Witold Waszczykowski w swoim małym exposé wskazał na Wielką Brytanię jako kraj, z którym Polska zamierza ściśle współpracować w UE. Po wystąpieniu ministra politycy PiS mówili już o sojuszu opartym na wspólnocie interesów i tożsamym postrzeganiu sytuacji międzynarodowej przez oba kraje. Ma to być odpowiedź na dotychczasową opcję niemiecką w naszej polityce europejskiej.
Witaj, Drogi Czytelniku, w świecie iluzji. Oby nie przerodziła się w rzeczywistą politykę.
Początkiem sojuszu mogłaby być wizyta premiera Camerona w Polsce. Objeżdża on stolice europejskie, by wynegocjować warunki pozostania Wielkiej Brytanii w Unii. Potrzebuje sojuszników, więc okazja wydaje się wymarzona.
Dla ostudzenia politycznych nastrojów warto przywołać postać innego brytyjskiego premiera, Neville'a Chamberlaina, który w 1939 r. dał Polsce gwarancję bezpieczeństwa, a potem nie udzielił nam pomocy. Wcześniej zaś zawarł z Hitlerem układ w Monachium i oddał mu de facto Czechosłowację.
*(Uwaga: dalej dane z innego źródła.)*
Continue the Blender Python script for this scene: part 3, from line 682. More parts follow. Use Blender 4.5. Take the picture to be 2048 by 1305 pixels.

Nad Wisłą jest on wręcz symbolem nieudolności i sojuszniczego zaprzaństwa. Trudno o bardziej błędną ocenę. Chamberlain był politykiem wybitnym, bardziej nawet od Churchilla. Wiedział dobrze, że w 1938 r. Wielka Brytania nie jest gotowa do wojny, a Hitler prze do niej nieuchronnie. Postanowił więc skierować jego agresję na wschód, w kierunku Czechosłowacji i Polski, by dać swojemu krajowi czas na przygotowanie się do konfliktu. Sojusz był przynętą dla Warszawy, aby nie stanęła po stronie Berlina.